SmaC: a model-based framework for the development of smart contracts

Abstract

The emergence of the digital transformation era has brought significant changes in the way organizations approach their business processes and service delivery. This doctoral thesis explores the role of smart contracts as a key tool in implementing this transformation. Smart contracts, which are self-executing contracts based on blockchain technology, enable secure, transparent, and decentralized transactions between parties without the need for intermediaries. Due to the potential of these scripts, several platforms allow their hosting as a means of creating decentralized applications for various purposes, such as voting, decentralized identity records, crowdfunding, or property registration systems. However, as this technology is in its early stages, the actors involved in the digital transformation process do not have sufficient resources to develop smart contracts that are secure and free of vulnerabilities that can be exploited.

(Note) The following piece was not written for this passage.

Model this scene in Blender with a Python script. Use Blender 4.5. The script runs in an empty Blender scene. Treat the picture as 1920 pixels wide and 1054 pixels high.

Therefore, it is crucial to establish new tools that facilitate the development of smart contracts in a safe manner. One approach to developing these tools has been Model-Driven Engineering, which employs domain-specific languages, templates, or transformations between models. Despite the existence of certain tools that allow for the development of smart contracts, they are not tailored to meet the needs of all audiences. Thus, the adoption of this technology as a means of implementing digital transformation proposals is impeded. The objective of this doctoral thesis is to develop a framework for designing smart contracts in the Solidity language using model-driven engineering techniques. The framework aims to enable integrated work with various visual notations for the different profiles involved in the smart contract development process as a proposal for digital transformation and to exploit its benefits. Specifically, the framework will support the development of textual and visual models of smart contracts and the automation of several tasks with these models, such as validation, simulation, or generation of smart contract models from models developed with a different technique.